──────── SUPPLIED RECORDS ────────

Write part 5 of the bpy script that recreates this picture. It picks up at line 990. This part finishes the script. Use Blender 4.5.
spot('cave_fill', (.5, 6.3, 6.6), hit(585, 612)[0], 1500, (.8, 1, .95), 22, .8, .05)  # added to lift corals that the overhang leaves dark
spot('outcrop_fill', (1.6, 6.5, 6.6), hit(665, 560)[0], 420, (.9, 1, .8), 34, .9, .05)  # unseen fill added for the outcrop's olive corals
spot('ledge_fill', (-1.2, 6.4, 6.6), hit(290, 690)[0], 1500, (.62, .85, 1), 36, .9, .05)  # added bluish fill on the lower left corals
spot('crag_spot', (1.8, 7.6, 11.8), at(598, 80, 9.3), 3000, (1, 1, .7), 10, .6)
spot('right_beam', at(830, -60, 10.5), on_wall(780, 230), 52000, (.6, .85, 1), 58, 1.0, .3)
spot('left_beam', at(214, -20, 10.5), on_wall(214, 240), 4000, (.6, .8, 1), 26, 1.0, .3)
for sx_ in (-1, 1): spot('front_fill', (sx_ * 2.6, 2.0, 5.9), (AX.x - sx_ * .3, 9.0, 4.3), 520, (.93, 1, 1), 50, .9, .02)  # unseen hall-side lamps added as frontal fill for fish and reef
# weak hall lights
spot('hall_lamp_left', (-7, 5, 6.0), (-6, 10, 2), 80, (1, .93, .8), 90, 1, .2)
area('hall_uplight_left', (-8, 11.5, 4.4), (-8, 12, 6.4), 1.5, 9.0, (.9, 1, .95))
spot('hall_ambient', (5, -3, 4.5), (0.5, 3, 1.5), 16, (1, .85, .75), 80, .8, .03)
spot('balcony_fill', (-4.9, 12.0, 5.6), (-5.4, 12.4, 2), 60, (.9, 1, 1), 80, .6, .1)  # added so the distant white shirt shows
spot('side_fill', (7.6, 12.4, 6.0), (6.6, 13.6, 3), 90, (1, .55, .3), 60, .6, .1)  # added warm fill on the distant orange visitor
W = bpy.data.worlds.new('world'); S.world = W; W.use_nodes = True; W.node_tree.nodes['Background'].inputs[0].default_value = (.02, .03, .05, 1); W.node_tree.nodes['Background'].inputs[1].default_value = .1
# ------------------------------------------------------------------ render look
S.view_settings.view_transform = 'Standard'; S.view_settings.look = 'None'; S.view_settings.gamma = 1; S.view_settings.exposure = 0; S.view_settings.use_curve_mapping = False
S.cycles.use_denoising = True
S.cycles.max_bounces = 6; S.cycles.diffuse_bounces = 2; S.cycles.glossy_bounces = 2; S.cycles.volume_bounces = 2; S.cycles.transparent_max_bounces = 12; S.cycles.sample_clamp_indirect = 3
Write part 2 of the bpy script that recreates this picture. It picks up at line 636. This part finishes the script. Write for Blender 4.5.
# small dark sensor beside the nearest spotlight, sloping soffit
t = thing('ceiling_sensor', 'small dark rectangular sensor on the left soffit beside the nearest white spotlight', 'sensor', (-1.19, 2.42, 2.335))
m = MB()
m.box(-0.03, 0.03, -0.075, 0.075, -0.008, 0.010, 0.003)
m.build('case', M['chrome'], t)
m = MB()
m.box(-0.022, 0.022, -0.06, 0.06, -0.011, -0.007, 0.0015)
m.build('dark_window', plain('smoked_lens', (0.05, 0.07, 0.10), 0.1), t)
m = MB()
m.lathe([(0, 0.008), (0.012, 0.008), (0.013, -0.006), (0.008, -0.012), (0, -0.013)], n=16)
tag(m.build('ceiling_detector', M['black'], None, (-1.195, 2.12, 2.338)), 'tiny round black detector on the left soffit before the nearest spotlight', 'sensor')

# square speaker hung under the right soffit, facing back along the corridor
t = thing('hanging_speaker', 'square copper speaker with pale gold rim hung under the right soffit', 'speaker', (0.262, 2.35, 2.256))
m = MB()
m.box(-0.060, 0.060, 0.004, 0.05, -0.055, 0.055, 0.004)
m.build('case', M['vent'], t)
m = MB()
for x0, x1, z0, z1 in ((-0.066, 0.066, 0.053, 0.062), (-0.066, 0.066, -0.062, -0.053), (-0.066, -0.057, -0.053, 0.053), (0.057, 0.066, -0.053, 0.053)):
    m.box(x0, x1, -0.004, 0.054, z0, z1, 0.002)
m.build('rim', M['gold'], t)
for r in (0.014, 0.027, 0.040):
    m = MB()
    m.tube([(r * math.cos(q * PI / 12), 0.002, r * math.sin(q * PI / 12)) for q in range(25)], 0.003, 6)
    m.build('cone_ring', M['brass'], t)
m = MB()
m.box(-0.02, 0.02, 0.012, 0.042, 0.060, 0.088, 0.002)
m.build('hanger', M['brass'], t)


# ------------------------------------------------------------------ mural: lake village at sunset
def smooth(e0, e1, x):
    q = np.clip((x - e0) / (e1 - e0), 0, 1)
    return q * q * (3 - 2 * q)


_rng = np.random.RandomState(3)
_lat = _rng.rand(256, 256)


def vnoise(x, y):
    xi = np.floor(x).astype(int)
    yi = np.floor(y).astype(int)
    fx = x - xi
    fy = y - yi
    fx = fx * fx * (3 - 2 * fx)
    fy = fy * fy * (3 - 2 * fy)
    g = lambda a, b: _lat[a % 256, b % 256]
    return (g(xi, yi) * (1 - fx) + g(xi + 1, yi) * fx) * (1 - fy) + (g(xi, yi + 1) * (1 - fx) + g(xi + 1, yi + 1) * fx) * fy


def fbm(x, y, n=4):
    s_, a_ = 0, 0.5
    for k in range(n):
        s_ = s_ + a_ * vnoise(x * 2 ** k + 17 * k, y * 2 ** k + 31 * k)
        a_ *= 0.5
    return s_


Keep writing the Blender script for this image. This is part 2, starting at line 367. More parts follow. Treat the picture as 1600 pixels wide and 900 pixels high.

────────

### TASK REQUIREMENTS
In the listing above, find the line containing "Write part 2" and the line containing "nearest spotlight', 'sensor')", then repeat those two lines and everything between them exactly.

### WRITTEN REPLY
Write part 2 of the bpy script that recreates this picture. It picks up at line 636. This part finishes the script. Write for Blender 4.5.
# small dark sensor beside the nearest spotlight, sloping soffit
t = thing('ceiling_sensor', 'small dark rectangular sensor on the left soffit beside the nearest white spotlight', 'sensor', (-1.19, 2.42, 2.335))
m = MB()
m.box(-0.03, 0.03, -0.075, 0.075, -0.008, 0.010, 0.003)
m.build('case', M['chrome'], t)
m = MB()
m.box(-0.022, 0.022, -0.06, 0.06, -0.011, -0.007, 0.0015)
m.build('dark_window', plain('smoked_lens', (0.05, 0.07, 0.10), 0.1), t)
m = MB()
m.lathe([(0, 0.008), (0.012, 0.008), (0.013, -0.006), (0.008, -0.012), (0, -0.013)], n=16)
tag(m.build('ceiling_detector', M['black'], None, (-1.195, 2.12, 2.338)), 'tiny round black detector on the left soffit before the nearest spotlight', 'sensor')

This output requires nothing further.